Towner, Sat 13 Jul to 22 Sep
SS Photograph: PR
Over three consecutive years Pavel Büchler kept a diary. Consisting of just 12 pages, one for each month of each year, he wrote and overwrote his daily and weekly experiences so that the end result is an illegible complex of scribbly calligraphy. Büchler’s works are reminiscent of the age-old technique of the palimpsest, the partial erasing and scraping back of parchments, so the often religious texts form a layered depth of memory and meaning; like an overlapping of voices through the enriching and deepening passage of time.

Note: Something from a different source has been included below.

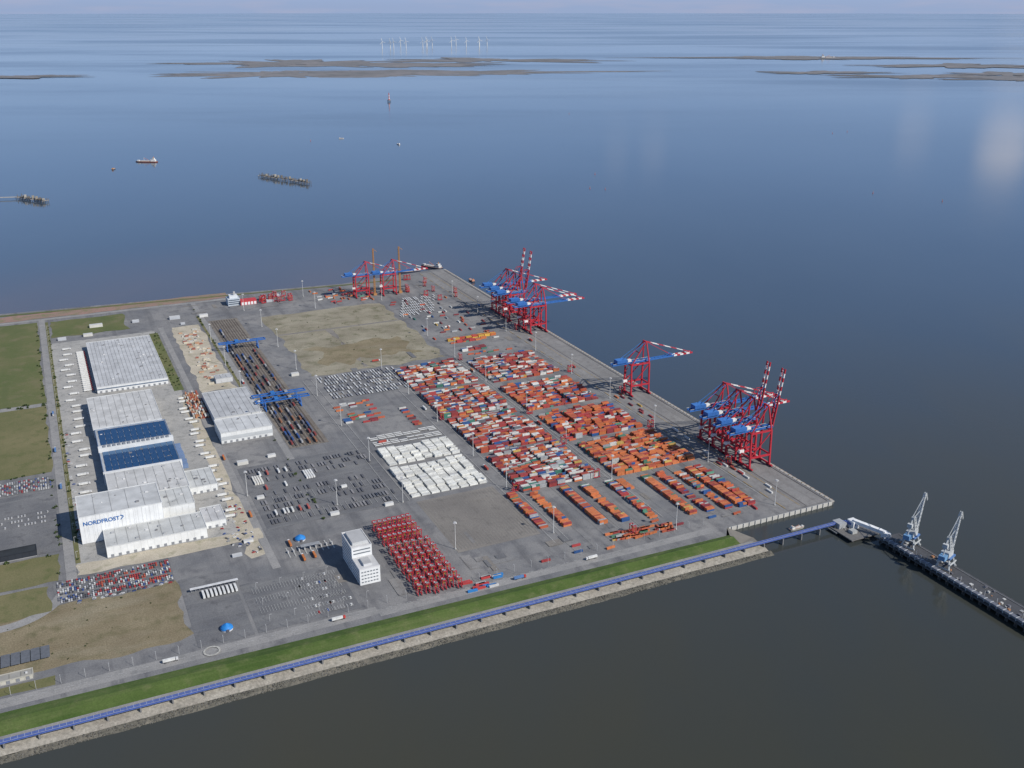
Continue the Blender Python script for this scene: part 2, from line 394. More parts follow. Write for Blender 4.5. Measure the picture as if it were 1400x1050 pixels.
tr.make('parked_trailers')
# ------------------------------------------------------------------ vehicles
def car(b,x,y,ang,c):
    b.rbox(x,y,4.4,1.8,.3,.95,ang,c); b.rbox(x-.2*math.cos(ang),y-.2*math.sin(ang),2.4,1.6,.95,1.5,ang,(.04,.045,.05),c)
    for d in (-1.35,1.35): b.rbox(x+d*math.cos(ang),y+d*math.sin(ang),.7,1.86,.02,.6,ang,DARK)
CARC=[(.6,.6,.6),(.65,.65,.65),(.1,.1,.11),(.3,.31,.33),(.4,.04,.04),(.05,.1,.3),(.2,.2,.22),(.7,.7,.68)]
cb=B()
for row in range(12):
    yy=180+row*4.4
    if row%4==3: continue
    for i in range(48):
        x=-980+i*2.65
        k=noise.noise(Vector((x*.05,yy*.06,1)))
        if R.random()<.82: car(cb,x,yy,1.57,R.choice([(.5,.04,.04),(.5,.1,.05),(.4,.04,.05),(.1,.1,.11)]) if (k>.05 and x>-955) else R.choice(CARC))
cb.make('parked_cars')
cb=B()
for row in range(9):
    for i in range(60):
        if R.random()<.8: car(cb,-1160+i*3.1,506+row*4.7,1.57,R.choice(CARC))
for row in range(3):
    for i in range(40):
        if R.random()<.5: car(cb,-1140+i*4,400+row*14,1.57,(.6,.6,.6))
for i in range(60):
    if R.random()<.6: car(cb,-950+R.choice([0,3]),300+i*7+R.uniform(-1,1),0,R.choice(CARC))
for i in range(60): car(cb,R.uniform(-780,-745),R.uniform(196,340),R.uniform(0,3),R.choice(CARC))
for i in range(30): car(cb,-726+R.randrange(16)*3.4,R.choice([34,48,64,80,96,112]),1.57,R.choice(CARC))
for i in range(40): car(cb,R.uniform(-960,-856),R.choice([170,173])+R.uniform(-.5,.5),0,R.choice(CARC))
cb.make('parked_cars')
def lorry(b,x,y,ang,c,cc):
    ca,sa=math.cos(ang),math.sin(ang)
    P=lambda d:(x+d*ca,y+d*sa)
    b.rbox(*P(-1.5),12.5,2.5,1.2,3.9,ang,c); b.rbox(*P(6.6),2.3,2.45,.7,3.6,ang,cc); b.rbox(*P(7.5),.6,2.2,2.1,3.1,ang,(.04,.05,.06))
    for d in (-5.8,-4.5,3.6,6.6): b.rbox(*P(d),1.05,2.55,.03,1.1,ang,DARK)
for (x,y,a) in [(-700,10,0),(-480,2,0),(-380,6,3.14),(-880,10,0),(-964,500,1.57),(-963,800,-1.57),(-966,640,1.57),(-645,600,1.57),(-645,820,-1.57),(-393,300,1.57),(-392,560,1.57),(-245,420,1.57),(-244,700,-1.57),(-60,300,1.57),(-62,640,1.57),(-64,820,1.57),(-58,1100,1.57),(-390,830,0),(-737,500,1.57),(-738,300,1.57),(-500,455,0),(-709,200,1.57),(-688,160,1.57),(-702,158,1.57)]:
    b=B(); lorry(b,0,0,0,R.choice([(.65,.65,.63),(.4,.07,.05),(.5,.17,.05),(.1,.2,.4)]),R.choice([(.6,.6,.6),(.5,.05,.04)])); b.make('articulated_lorry',loc=(x,y,.4),rz=a)
b=B()
for i in range(9): lorry(b,-828+i*4.6,124,1.57,(.68,.68,.66),(.6,.6,.6))
b.make('parked_lorries')
cb=B()
for i in range(26): lorry(cb,-925+R.choice([0,-8]),330+i*33+R.uniform(-5,5),0,(.66,.66,.64),(.6,.6,.6))
for i in range(30):
    if i%3: lorry(cb,-758+R.uniform(-4,4),290+i*17,0,(.68,.68,.66),(.3,.3,.3))
for i in range(22): lorry(cb,-901,895+i*11,0,(.68,.68,.66),(.5,.1,.1))
cb.make('docked_lorries')
# ------------------------------------------------------------------ light masts
b=B(); b.cyl(0,0,0,1.2,1.4,(.4,.4,.38),8); b.cyl(0,0,1.2,38,.5,(.62,.62,.6),8,.28); b.cyl(0,0,37.4,38.3,1.9,(.5,.5,.5),10)
for i in range(6):
    a=i*math.pi/3; b.rbox(2.0*math.cos(a),2.0*math.sin(a),.7,1.1,36.6,37.5,a,(.7,.7,.68))
mast=b.make('m',mesh_only=True)
for x,ys in ((-82,(25,180,328,470,610,760,900,1050,1200)),(-243,(25,190,330,470,640,790,940,1090,1240)),(-392,(85,230,350,500,640,790)),(-540,(250,400,550,700,850,1000,1150)),(-523,(100,)),(-656,(620,780,930,1090)),(-624,(281,)),(-730,(360,)),(-400,(1240,1350)),(-550,(1290,))):
    for y in ys: put('floodlight_mast',mast,(x,y,0))
b=B(); b.cyl(0,0,0,9,.18,(.5,.5,.5),6); b.box(0,2.2,-.15,.15,8.9,9.1,(.5,.5,.5)); b.box(1.4,2.4,-.25,.25,8.8,9.0,(.7,.7,.7))
lamp=b.make('l',mesh_only=True)
for i in range(40): put('street_lamp',lamp,(-1100+i*23,20,0),1.57)
for i in range(28): put('street_lamp',lamp,(-956,240+i*40,0))
for i in range(5):
    for j in range(3): put('street_lamp',lamp,(-770+i*28,40+j*36,0))
bs=B()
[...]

The Whitworth Art Gallery, to 1 Sep
RC Photograph: Alan Seabright
Sarah Morris’s abstract geometric paintings are so perfect they might have been realised by a sentient machine; and, in fact, they’re designed on the computer. They seem like blueprints for cities, translating urban plans, communication networks and energy channels into crisp interconnecting lines and colour segments. Morris’s films, as highly produced as any blockbuster, take a similar tack. Her latest subject is Rio, a place where the crescent bay is matched by Brazilian architect Oscar Niemeyer’s curvy take on modernist architecture. It’s alive with people who typify Brazil, including plastic surgeons, TV stars, footballers, a fashion model-cum-revolutionary and the late Niemeyer himself.